For the Miami Heat, they’ll attempt to stop the Indiana Pacers in Monday night’s Game 7 and end a chance for the franchise to get to the NBA Finals for the first time since 2000.

Taking the series to seven games isn’t exactly the way the Heat wanted this to end and now they’ll have to regroup after Saturday’s 91-77 loss to the Pacers.

Maybe playing back on their home court will help the Heat as history will not be on the Pacers’ side on Monday even with their surging confidence after Game 6. According to ESPN, since the NBA went to its current playoff system back in 1984, the home teams in Game 7 are 16-2 in either the conference finals or NBA Finals.

LeBron James

LeBron James

But the Heat’s LeBron James said diplomatically via ESPN of Monday’s game, “Each and every year there are 30 teams that would love to be a part of this, to have one game to advance to the NBA Finals. And there’s two teams that’s in this position. And it’s something that you can’t substitute, this feeling. You can’t substitute the atmosphere that we’re going to be in on Monday night for both teams. We should all cherish this moment.”

For these two teams, each one will bring their own set of distractions to this key game and with the Heat, it’s the lack of play by Chris Bosh and Dwyane Wade during Saturday’s game. In this case, three was not a crowd.

Will the two show up on Monday or again will it be the James Show as the team’s single scorer?

On Saturday, he scored a team-leading 29 points (10 for 21 shooting) while none of his teammates scored greater than 10 points.

Here’s more on how the Heat didn’t show up offensively.

According to the Elias Sports Bureau, Wade and Chris Bosh shot a combined 4 for 19 (15 points) in Game 6. This represented their lowest combined output in a game in either the regular or post-season. Wade had only 25 touches vs. his series average of 53 while Bosh only had 19 vs. his 27.6 series average.

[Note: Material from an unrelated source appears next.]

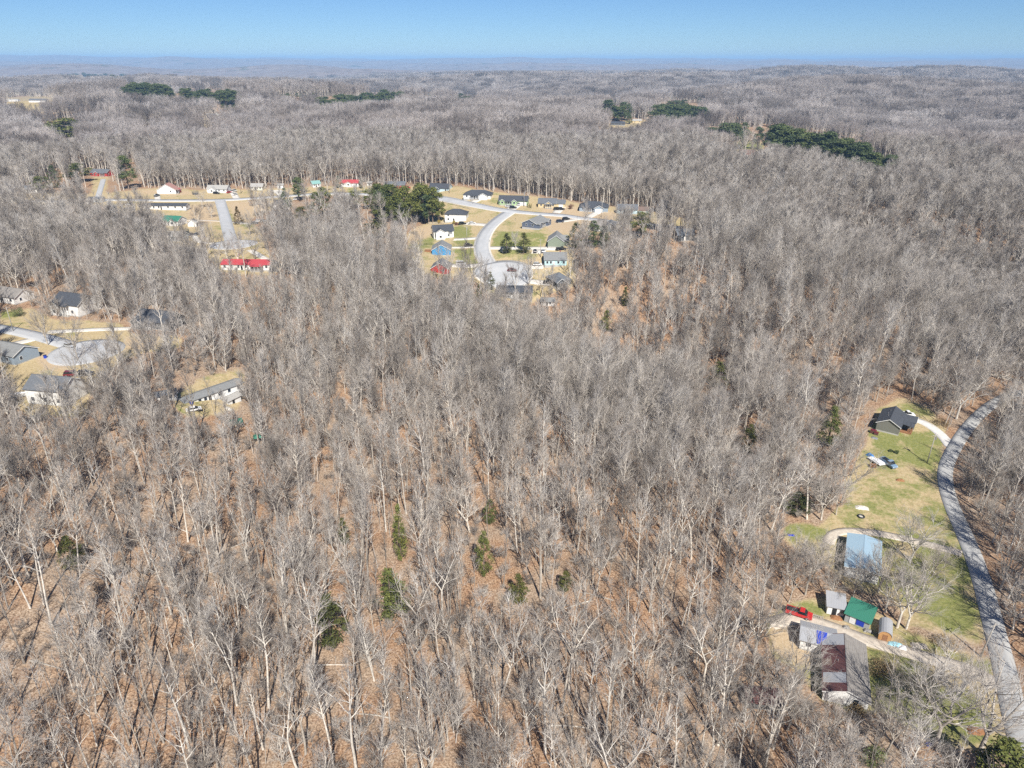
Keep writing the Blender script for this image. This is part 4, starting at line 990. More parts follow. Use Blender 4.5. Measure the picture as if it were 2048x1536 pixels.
V = [("sedan","black sedan on the wide pad left of the silver one",'black',1070,504,92),("sedan","silver sedan on the wide pad between black sedan and dark pickup",'silver',1086,504,92),("pickup","dark pickup parked beside the sage green house",'black',1122,500,4),("suv","white car at the end of the aqua house's drive",'white',1075,531,2),
 ("suv","dark suv parked at the edge of the turning circle",'maroon',1024,543,-10),("suv","black suv on the blue house's drive near the street",'black',937,493,4),("suv","black suv on the drive in front of the white two storey house",'black',925,449,0),("sedan","white sedan on the drive right of the black suv",'white',944,448,2),
 ("sedan","white sedan nearest the carport house's grass",'white',1017,414,10),("suv","black suv in front of the carport house",'black',1026,417,6),("suv","silver suv in the mouth of the open carport",'silver',1038,410,80),("sedan","white sedan close against the green house front",'white',1030,408,60),
 ("suv","black suv on the tan house's drive, left of its twin",'black',1114,420,5),("suv","black suv on the tan house's drive, right of its twin",'black',1122,420,8),("suv","black suv at the street end of the slate blue house's drive",'black',1132,440,30),("suv","dark suv close to the slate blue house's wall",'darkblue',1120,445,20),
 ("suv","black suv by the dark house hidden in trees",'black',1096,567,0),("van","white van on the drive beside the red gabled house",'white',922,530,3),
 ("pickup","grey pickup in the pink roofed cottage's drive",'grey',314,393,85),("suv","black suv in front of the white house with pale roof",'black',433,388,0),("sedan","small red car between the white house and the white van",'red',458,386,60),("van","white van in the yard beside the small red car",'white',468,384,70),("sedan","white sedan in front of the white van in the yard",'white',470,390,75),
 ("sedan","grey sedan under bare trees by the side street drive",'grey',509,448,5),("suv","white suv beside the grey sedan off the side street",'white',519,444,10),("suv","silver suv behind the white one off the side street",'silver',527,444,15),("sedan","grey car on the dirt above the pale roofed grey house, left one",'grey',382,471,85),("sedan","grey car on the dirt above the pale roofed grey house, right one",'grey',394,470,85),
 ("suv","black suv right of the bright red metal roof",'black',549,543,8),("pickup","red pickup beside the red house on the through street",'red',814,377,5),("suv","white truck left of the long white mobile home",'white',262,420,40),("sedan","white sedan above the white truck beside the mobile home",'white',258,411,20),
 ("sedan","silver sedan at the edge of the grey court",'silver',138,694,-30),("suv","dark red suv parked below the grey court",'maroon',145,752,10),("suv","black suv parked right of the dark red one",'black',172,751,12),("sedan","pale pinkish white car below the aslant mobile home",'white',388,822,28),("suv","white car on the concrete pad by the tall white shed",'white',593,400,20),
 ("pickup","white pickup behind the olive cabin",'white',1811,832,-8),("pickup","silver blue pickup on the grass beside the loaded flatbed trailer",'blue',1776,930,-74),("pickup","bright red pickup nose down the gravel lot",'red',1597,1231,-27)]
for k, lab, c, px, py, yaw in V: vehicle(k, lab, c, px, py, yaw)

# ------------------------------------------------------------------ utility poles
def pole(label, px, py, h=10.5, lean=0, can=True, arm=20):
    x, y, z = at(px, py)
    t = link("utility_pole", None); t.location = (x, y, z); t.rotation_euler = (0, R(lean), 0)
    tag(t, label, "utility pole", "wooden utility poles")
    p = MB(); p.tube((0, 0, -.5), (0, 0, h), .17, .11, 10); p.build("pole", M['greywood'], t, smooth=True)
    a = MB(); c, s = math.cos(R(arm)), math.sin(R(arm))
    a.hull8([(-1.1 * c - .05 * s, -1.1 * s + .05 * c, h - .7), (-1.1 * c + .05 * s, -1.1 * s - .05 * c, h - .7), (1.1 * c + .05 * s, 1.1 * s - .05 * c, h - .7), (1.1 * c - .05 * s, 1.1 * s + .05 * c, h - .7)],
            [(-1.1 * c - .05 * s, -1.1 * s + .05 * c, h - .58), (-1.1 * c + .05 * s, -1.1 * s - .05 * c, h - .58), (1.1 * c + .05 * s, 1.1 * s - .05 * c, h - .58), (1.1 * c - .05 * s, 1.1 * s + .05 * c, h - .58)])
    ao = a.build("crossarm", M['greywood'], t)
    for k in (-1, 0, 1):
        i = MB(); i.tube((k * c, k * s, h - .58), (k * c, k * s, h - .40), .05, .035, 6); i.build("insulator", M['trim'], ao)
    if can:
        q = MB(); q.tube((.36, -.1, h - 2.1), (.36, -.1, h - 1.2), .25, .25, 10); q.build("transformer", M['metal'], t)
    NO_TREE.append((np.array([[x, y]]), 2.0))
pole("utility pole on the grass bank below the olive cabin", 1854, 926, 10.5, 1)
pole("utility pole leaning over the country road near the tarp", 1961, 1313, 9.0, 4, can=False)
for lab, px, py in [("utility pole in front of the green gabled carport house", 1048, 413), ("utility pole beside the white gabled house's drive", 934, 486), ("utility pole in front of the blue grey hipped house", 1203, 434), ("utility pole on the wide pad below the sage green house", 1081, 514), ("utility pole on dirt beside the side street", 427, 478), ("utility pole at the bottom of the red house's drive", 236, 398), ("utility pole behind the white vans on the through street", 482, 387), ("utility pole between the white shed and the red house", 751, 367), ("utility pole right of the far light blue house", 899, 386), ("utility pole at the left edge beside the grey court", 27, 662), ("utility pole on the side of the sloping tan lawn by the turning circle", 1057, 552)]:
    pole(lab, px, py, 10, 0, can=px % 2 == 0)

# ------------------------------------------------------------------ yard things
def yard(name, label, cat, px, py, rot=0, group=None):
    x, y, z = at(px, py)
    t = link(name, None); t.location = (x, y, z); t.rotation_euler = (0, 0, R(rot)); tag(t, label, cat, group); return t
def trampoline(label, px, py, r=2.1):
    t = yard("trampoline", label, "trampoline", px, py)
    a = MB()
    for k in range(20):
        a0, a1 = k * math.pi / 10, (k + 1) * math.pi / 10
        a.tube((r * math.cos(a0), r * math.sin(a0), .85), (r * math.cos(a1), r * math.sin(a1), .85), .05, .05, 6)
    a.build("frame", M['metal'], t)
    b = MB(); b.prism([((r - .06) * math.cos(k * math.pi / 12), (r - .06) * math.sin(k * math.pi / 12)) for k in range(24)], 'z', .86, .88); b.build("mat", M['dark'], t)
    for k in range(6):
        an = k * math.pi / 3
        c = MB(); c.tube((r * math.cos(an), r * math.sin(an), 0), (r * math.cos(an), r * math.sin(an), 2.5), .04, .04, 6); c.build("post", M['metal'], t)
    n = MB()
    for j in range(9):
        zz = .95 + j * .18
        for k in range(20):
            a0, a1 = k * math.pi / 10, (k + 1) * math.pi / 10
            n.tube((r * math.cos(a0), r * math.sin(a0), zz), (r * math.cos(a1), r * math.sin(a1), zz), .02, .02, 3)
    for k in range(40):
        a0 = k * math.pi / 20; n.tube((r * math.cos(a0), r * math.sin(a0), .9), (r * math.cos(a0), r * math.sin(a0), 2.4), .018, .018, 3)
    n.build("safety_net", M['tnet'], t)
M['tnet'] = paint("dark_green_net", (.02, .045, .04), .8)
trampoline("dark green netted trampoline in front of the left lawn cedar", 1009, 505, 2.3)
trampoline("netted trampoline between the pink roofed cottage and the white house", 391, 389, 2.3)
trampoline("low dark trampoline on dirt beside the pale roofed grey house", 372, 466, 1.9)

def crumple(name, label, cat, px, py, lx, ly, h, m, rot=0, seed=0, group=None):
    """crumpled sheet or heap lying on the ground"""
    rng = np.random.default_rng(seed)
    x, y, z = at(px, py)
    n = 14
    u, v = np.meshgrid(np.linspace(-1, 1, n), np.linspace(-1, 1, n))
    e = (1 - np.abs(u) ** 3) * (1 - np.abs(v) ** 3)
    Z = .05 + h * e * (.45 + .55 * rng.random(u.shape)) - .1 * (1 - e)
    X = u * lx / 2 * (1 + .08 * rng.normal(size=u.shape)); Y = v * ly / 2 * (1 + .08 * rng.normal(size=u.shape))
    c, s = math.cos(R(rot)), math.sin(R(rot)); Xr, Yr = X * c - Y * s, X * s + Y * c
    Z = Z + terrain(x + Xr, y + Yr) - z
    i = np.arange(n * n).reshape(n, n)
    q = np.stack([i[:-1, :-1], i[:-1, 1:], i[1:, 1:], i[1:, :-1]], -1).reshape(-1, 4)
    o = link(name, mesh_np(name, np.stack([Xr, Yr, Z], -1).reshape(-1, 3), q, mats=[m])); o.location = (x, y, z)
    tag(o, label, cat, group)
crumple("tarp", "sky blue tarp thrown over a low heap beside the gravel drive", "tarp", 1790, 1289, 3.0, 1.7, .5, M['tarp_sky'], -30, 1)
crumple("tarp", "white tarp end lying right of the sky blue one", "tarp", 1804, 1295, 1.8, 1.6, .45, M['tarp_white'], -30, 2)
crumple("tarp", "small faded blue tarp flat on the grass at the meadow's edge", "tarp", 1582, 1070, 2.0, 1.1, .12, M['tarp_blue'], -10, 3)
crumple("tarp", "grey tarp beside the maroon crates by the cabin", "tarp", 1749, 876, 2.2, 1.6, .3, M['metal'], -40, 4)
crumple("tarp", "bluish tarp bundle on the grass under the big tree by the road", "tarp", 1857, 1488, 1.2, .9, .4, M['tarp_blue'], 10, 5)
for i, (px, py, lx, ly, m, lab) in enumerate([(1724, 1016, 3.6, 2.0, 'concrete', "pale rubble heap at the top of the dry meadow"), (1672, 1236, 2.6, 1.6, 'wood', "brown junk heap in front of the tin roofed shed"), (1735, 1262, 2.0, 1.1, 'grey_junk', "grey junk heap below the green roofed shed"), (1838, 1292, 3.2, 2.0, 'gravel', "scattered pale rubble on the grass right of the sky blue tarp"),
     (1692, 1255, 1.6, 1.0, 'grey_junk', "dark scrap heap against the green roofed shed"), (1955, 1462, 3.4, 2.2, 'wood', "brown brush heap ringed with pale sticks by the road"), (1800, 961, 2.4, 1.2, 'wood', "old brown branch pile in the dry meadow"), (458, 818, 2.4, 1.6, 'concrete', "pale rubble by the aslant mobile home")]):
    if m == 'grey_junk': M.setdefault('grey_junk', surf("grey_scrap", (.06, .06, .06), (.42, .40, .38), 3))
    crumple("rubble_heap", lab, "heap", px, py, lx, ly, .6, M[m], -15, 20 + i)
# tarps on and hung from the buildings
def local_obj(name, label, cat, xy, z, rot, mb, m):
    o = mb.build(name, m); o.location = (xy[0], xy[1], z); o.rotation_euler = (0, 0, R(rot)); tag(o, label, cat)
zz = float(min(terrain(65.6 + a, 116 + b) for a in (-3, 0, 3) for b in (-3, 0, 3))) + .05
q = MB(); hw, pt = 2.7, .34
for s0, s1 in ((-.2, 1.5),):
    ya, yb = -3.0, -.1
    za, zb = hw + (2.8 + ya) * pt + .26, hw + (2.8 + yb) * pt + .26
    q.hull8([(s0, ya, za), (s1, ya - .1, za - .03), (s1 + .15, yb, zb), (s0 - .3, yb, zb)], [(s0, ya, za + .03), (s1, ya - .1, za), (s1 + .15, yb, zb + .03), (s0 - .3, yb, zb + .03)])
local_obj("roof_tarp", "bright blue tarp spread over the low wing's grey roof", "tarp", (65.6, 116.0), zz, -23, q, M['tarp_blue'])
q = MB(); q.box(-.1, 1.5, -2.50, -2.44, .5, 2.1)
local_obj("hanging_tarp", "deep blue tarp hung across the green roofed shed's front", "tarp", (78.0, 123.2), float(terrain(78, 123.2)), -38, q, M['tarp_blue'])
q = MB(); q.box(-1.5, -.3, -2.50, -2.45, .2, 2.0)
local_obj("door_panel", "white sheet door leaning beside the deep blue hung tarp", "panel", (78.0, 123.2), float(terrain(78, 123.2)), -38, q, M['tarp_white'])
# small barn with an arched roof
t = link("barn", None); bx, by = 81.4, 118.4; t.location = (bx, by, float(terrain(bx, by))); t.rotation_euler = (0, 0, R(63)); tag(t, "little barn with rounded grey roof and orange board gable", "barn")
arc = [(-1.3 * math.cos(k * math.pi / 8), 1.5 + 1.15 * math.sin(k * math.pi / 8)) for k in range(9)]
q = MB(); q.prism([(-1.25, -.3), (1.25, -.3)] + [(a * .95, b - .06) for a, b in arc[::-1]], 'x', -2.3, 2.3); q.build("wall", M['orangewood'], t)
q = MB()
for k in range(8): a, b = arc[k], arc[k + 1]; q.prism([a, b, (b[0] * 1.06, b[1] + .07), (a[0] * 1.06, a[1] + .07)], 'x', -2.45, 2.45)
q.build("roof", M['r_tin'], t)
q = MB(); q.box(-2.34, -2.29, -.5, .5, .05, 1.7); q.build("door", M['wood'], t)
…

Adding to the Heat’s woes were the Pacers outrebounding them 53-33, outscoring 44-22 in the paint (16-0 in the third quarter) and keeping the Heat’s shooters to 16 for 54 (29.6 percent) from inside the arc.

With the Heat’s 36.1 field goal percentage, it was the lowest in its “Big 3-era” since Game 2 of the Eastern Conference Semis on May 15, 2012 versus yes, the Pacers.

Roy Hibbert

Roy Hibbert

While this paints a gloomy picture, the Pacers will enter the game with the memory of Roy Hibbert’s postgame comments on Saturday. Hibbert utilized a gay slur in one answer to a media question and profanity in another response.

For the remarks, the league fined him $75,000 for “using inappropriate and vulgar language.” This came after Hibbert’s Sunday morning apology in a statement that included the language that he has “deep regret over my choice of words last night.” He also reached out to fellow NBA player, Jason Collins, who recently announced that he is gay.

Pacers coach Frank Vogel showed his support for Hibbert publicly by saying via USA Today Sports, “It’s simple. I support him. I know he’s not that person and that it was a mistake. He knows he’s wrong. I didn’t have to tell him that and we all love and support him.”

Hibbert’s actions came after his 24 points with 11 rebounds in Saturday’s game. For the series, the player has averaged 22.8 points with 10.8 rebounds. This is greater than his regular season figures of 11.9 points and 8.3 rebounds.

Which team will be put their distractions behind them for Game 7 or perhaps, who wants to win this game more? It may be the Heat as they get the winning nod on Monday (-7, 180.5 o/u).